Stored records
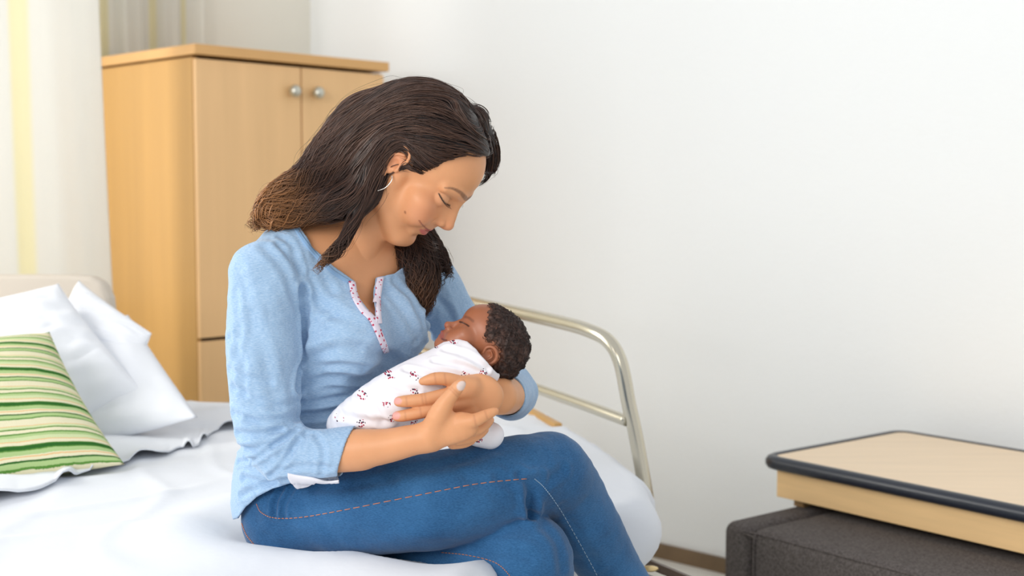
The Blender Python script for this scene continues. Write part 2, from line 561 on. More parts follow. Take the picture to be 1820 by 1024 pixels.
for lo, hi, hz0, hz1 in ((smid + .003, sL - .002, GZ + .005, WT - .046), (sR + .002, smid - .003, GZ + .005, WT - .046),
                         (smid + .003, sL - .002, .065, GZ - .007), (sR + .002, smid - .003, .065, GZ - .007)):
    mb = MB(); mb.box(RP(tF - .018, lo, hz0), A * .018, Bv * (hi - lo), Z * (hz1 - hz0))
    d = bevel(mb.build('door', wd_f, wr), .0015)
    if hz0 > .5:
        left = lo > smid
        kc = RP(tF, smid + (.047 if left else -.055), KZ)
        k = MB(); k.tube([kc, kc + A * .016], [.009, .007], 16)
        k.ball(kc + A * .026, (.0225, .0225, .0225)); k.build('knob', knob_m, d, True)

# ------------------------------------------------------------------ side table and bench on the right
tt_m = wood('table_top_beech', (228, 203, 170), (1, 1, 1), 6, .05, .35)
m_ = simple('table_top_beech_grained', (236, 209, 174), .32, var=.035, vscale=9, vstretch=(.35, 3.5, 1), rot=(0, 0, .85), spec=.4)
tf_m = simple('table_front_beech', (238, 200, 146), .4, var=.05, vscale=10, vstretch=(.5, .5, 6), spec=.4)
bump_m = simple('dark_rubber_edge', (30, 36, 48), .32, spec=.6)
TZ = .563
FLc = WZ(1343, 808, TZ); FRd = nrm(WZ(1820, 905, TZ) - FLc); BLd = nrm(np.array([-FRd[1], FRd[0], 0]))
TD = .60; TLn = 1.25
def TP(a, b, z): return FLc * [1, 1, 0] + FRd * a + BLd * b + Z * z
tb = empty('side_table', TP(TLn / 2, TD / 2, .0), 'low beech side table with a dark rounded bumper edge, standing over the grey bench', 'table')
def rrect(a0, a1, b0, b1, r, n=8):
    P = []
    for cx, cy, s in ((a1 - r, b1 - r, 0), (a0 + r, b1 - r, 1), (a0 + r, b0 + r, 2), (a1 - r, b0 + r, 3)):
        for k in range(n + 1):
            a = math.pi / 2 * (s + k / n); P.append((cx + r * math.cos(a), cy + r * math.sin(a)))
    return P
R_ = rrect(.028, TLn - .028, .022, TD - .02, .045)
V = [TP(a, b, TZ - .026) for a, b in R_] + [TP(a, b, TZ - .001) for a, b in R_]; n = len(R_)
F = [tuple(range(n))[::-1], tuple(range(n, 2 * n))] + [(i, (i + 1) % n, n + (i + 1) % n, n + i) for i in range(n)]
mesh_obj('table_top', V, F, m_, tb, False)
R_ = rrect(0, TLn, 0, TD, .07); R_.append(R_[0]); R_.append(R_[1])
mb = MB(); n = len(R_); V = []; Fq = []
prof = [(.034, .000), (.016, .0015), (.006, -.003), (0, -.011), (0, -.022), (.006, -.030), (.018, -.033), (.034, -.033)]
cx, cy = TLn / 2, TD / 2
R_ = rrect(0, TLn, 0, TD, .06)
rings = []
for off, dz in prof:
    rr = rrect(off, TLn - off, off * .8, TD - off * .8, max(.06 - off, .02))
    rings.append([TP(a, b, TZ + dz) for a, b in rr])
n = len(rings[0]); V = sum(rings, [])
for q in range(len(prof)):
    q2 = (q + 1) % len(prof)
    Fq += [(q * n + i, q2 * n + i, q2 * n + (i + 1) % n, q * n + (i + 1) % n) for i in range(n)]
mesh_obj('bumper_edge', V, Fq, bump_m, tb, True)
mb = MB(); mb.box(TP(.045, .03, TZ - .105), FRd * (TLn - .09), BLd * (TD - .06), Z * .075)
bevel(mb.build('drawer_box', tf_m, tb), .002)
for a in (.06, TLn - .10):
    for b in (.525,):
        mb = MB(); mb.box(TP(a, b, 0), FRd * .035, BLd * .05, Z * (TZ - .105)); mb.build('leg', wood('leg_wood', (150, 118, 76)), tb)

mb = MB(); mb.box(TP(.085, .05, TZ - .124), FRd * .03, BLd * .05, Z * .02); mb.build('runner_block', wood('runner_wood', (150, 118, 76)), tb)
gf_m, nt, bs = new_mat('grey_tweed')
v = coord(nt)
t1 = nd(nt, 'ShaderNodeTexNoise'); t1.inputs['Scale'].default_value = 420; t1.inputs['Detail'].default_value = 4
t2 = nd(nt, 'ShaderNodeTexNoise'); t2.inputs['Scale'].default_value = 170; t2.inputs['Detail'].default_value = 5
nt.links.new(v, t1.inputs[0]); nt.links.new(v, t2.inputs[0])
mxx = nd(nt, 'ShaderNodeMath', operation='ADD'); nt.links.new(t1.outputs[0], mxx.inputs[0]); nt.links.new(t2.outputs[0], mxx.inputs[1])
cr = nd(nt, 'ShaderNodeValToRGB'); cr.color_ramp.elements[0].position = .35; cr.color_ramp.elements[1].position = .62
mm = nd(nt, 'ShaderNodeMath', operation='MULTIPLY'); mm.inputs[1].default_value = .5; nt.links.new(mxx.outputs[0], mm.inputs[0]); nt.links.new(mm.outputs[0], cr.inputs[0])
cr.color_ramp.elements[0].color = (*lin((66, 61, 59)), 1); cr.color_ramp.elements[1].color = (*lin((108, 101, 98)), 1)
nt.links.new(cr.outputs[0], bs.inputs['Base Color']); bs.inputs['Roughness'].default_value = .9; bs.inputs['Specular IOR Level'].default_value = .2
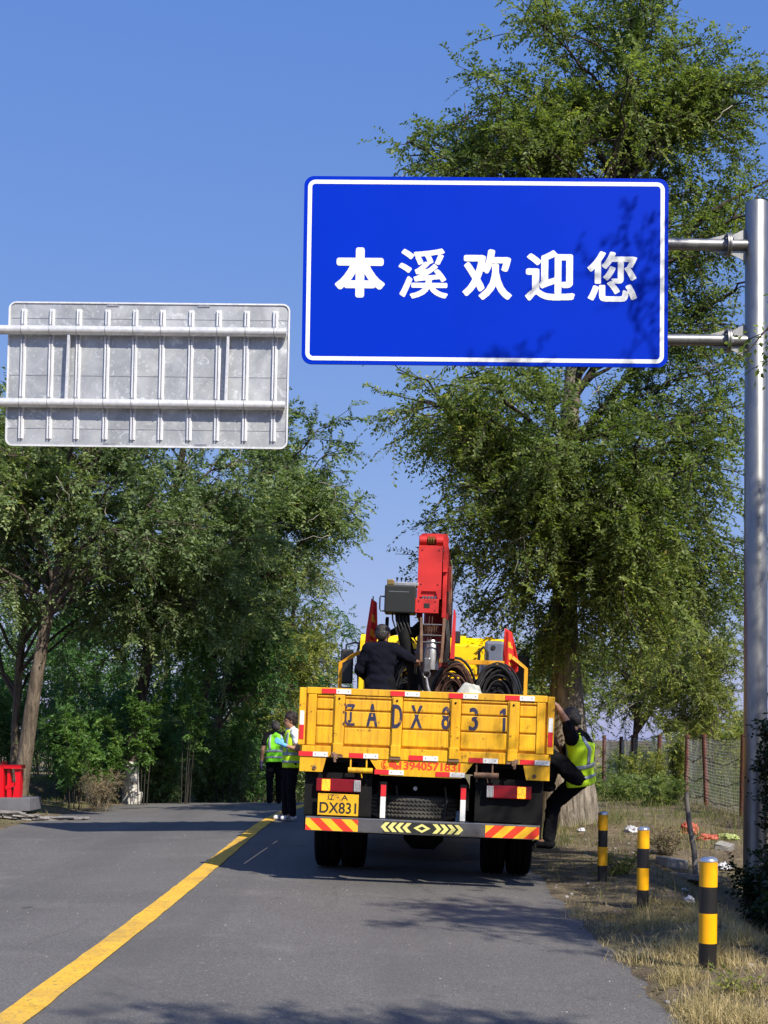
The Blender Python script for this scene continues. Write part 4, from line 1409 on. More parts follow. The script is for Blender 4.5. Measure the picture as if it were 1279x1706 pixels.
# ------------------------------------------------------------------ fence with rusty posts
fence = empty('wire_fence', (5.8, 24, gz(5.8, 24)))
tag(fence, 'sagging wire mesh fence with rust red posts on the right', 'fence')
FP = [(5.72, 20.6, 1.6), (5.80, 23.8, 1.62), (5.83, 26.6, 1.60), (5.92, 28.9, 1.6), (6.05, 32.5, 1.55), (6.1, 36.0, 1.6), (6.45, 40.5, 1.6), (6.5, 44.0, 1.5)]
FPW = []
for i, (x, y, h) in enumerate(FP):
    z = gz(x, y) - 0.02
    zt = 1.5 + (0.10 if i != 6 else 0.06)
    lean = 0.05 * math.sin(i * 2.1 + 0.6)
    FPW.append((Vector((x, y, z)), Vector((x + lean, y, zt))))
    MB().tube([FPW[-1][0] - fence.location, FPW[-1][1] - fence.location], 0.048 if i < 4 else 0.055, 10).build('post', 'rust_post', fence, 50)
rnd = random.Random(3)
for i in range(len(FPW) - 1):
    (a0, a1), (b0, b1) = FPW[i], FPW[i + 1]
    L = (b0 - a0).length
    nv, nh = int(L / 0.11), 22
    V, F = [], []
    def P(u, t):
        p = a0.lerp(b0, u).lerp(a1.lerp(b1, u), t)
        sag = 0.05 * math.sin(u * math.pi) * t
        return p + Vector((0.07 * mnoise.noise(Vector((u * 3 + i * 9, t * 2, 1))), 0, -sag + 0.02 * mnoise.noise(Vector((u * 7 + i, t * 5, 4))))) - fence.location
    mb = MB()
    for k in range(nv + 1):
        u = k / nv
        mb.tube([P(u, t) for t in (0.02, 0.3, 0.6, 0.95)], 0.0042, 3, False)
    for k in range(nh + 1):
        t = 0.02 + 0.93 * (k / nh) ** 1.0
        mb.tube([P(u, t) for u in (0, 0.25, 0.5, 0.75, 1)], 0.0046, 3, False)
    mb.build('mesh_panel', 'wire', fence)
    for t in (0.98, 0.70, 0.42, 0.16):
        q = [P(u, t) + Vector((-0.05, 0, -0.09 * math.sin(u * math.pi) * (1 if t < 0.9 else 0.3) + 0.015 * rnd.uniform(-1, 1))) for u in np.linspace(0, 1, 9)]
        mb = MB().tube(q, 0.0055, 4, False)
        for j in range(26):
            u = rnd.uniform(0, 1)
            k = min(7, int(u * 8))
            p = q[k].lerp(q[k + 1], u * 8 - k)
            mb.tube([p + Vector((0, -0.015, -0.02)), p + Vector((0, 0.015, 0.02))], 0.004, 3, False)
        mb.build('barbed_strand', 'barbed', fence)

# ------------------------------------------------------------------ leaning stick, slabs, rubbish on the right verge
def on_ground(px, py, Y0=None):
    Y = Y0 or 3600.0 / (py - HORIZON)
    for _ in range(12):
        p = at(px, py, Y)
        Y *= 1 + 0.4 * (p.z - gz(p.x, p.y)) / 1.5
    p = at(px, py, Y)
    return Vector((p.x, p.y, gz(p.x, p.y)))


p = on_ground(1160, 1470, 14.5)
q = at(1143, 1320, p.y + 0.1)
d = q - p
tag(MB().tube([Vector((0, 0, -0.1)), d * 0.35 + Vector((0.015, 0, 0)), d * 0.7 + Vector((-0.01, 0, 0)), d], [0.036, 0.033, 0.031, 0.024], 8).build('wooden_stake', 'stick', None, 50), 'weathered grey wooden stake leaning behind the bollards', 'stake').location = p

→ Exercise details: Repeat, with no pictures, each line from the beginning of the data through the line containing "k.ball(kc + A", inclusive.

→ Finished answer:
The Blender Python script for this scene continues. Write part 2, from line 561 on. More parts follow. Take the picture to be 1820 by 1024 pixels.
for lo, hi, hz0, hz1 in ((smid + .003, sL - .002, GZ + .005, WT - .046), (sR + .002, smid - .003, GZ + .005, WT - .046),
                         (smid + .003, sL - .002, .065, GZ - .007), (sR + .002, smid - .003, .065, GZ - .007)):
    mb = MB(); mb.box(RP(tF - .018, lo, hz0), A * .018, Bv * (hi - lo), Z * (hz1 - hz0))
    d = bevel(mb.build('door', wd_f, wr), .0015)
    if hz0 > .5:
        left = lo > smid
        kc = RP(tF, smid + (.047 if left else -.055), KZ)
        k = MB(); k.tube([kc, kc + A * .016], [.009, .007], 16)
        k.ball(kc + A * .026, (.0225, .0225, .0225)); k.build('knob', knob_m, d, True)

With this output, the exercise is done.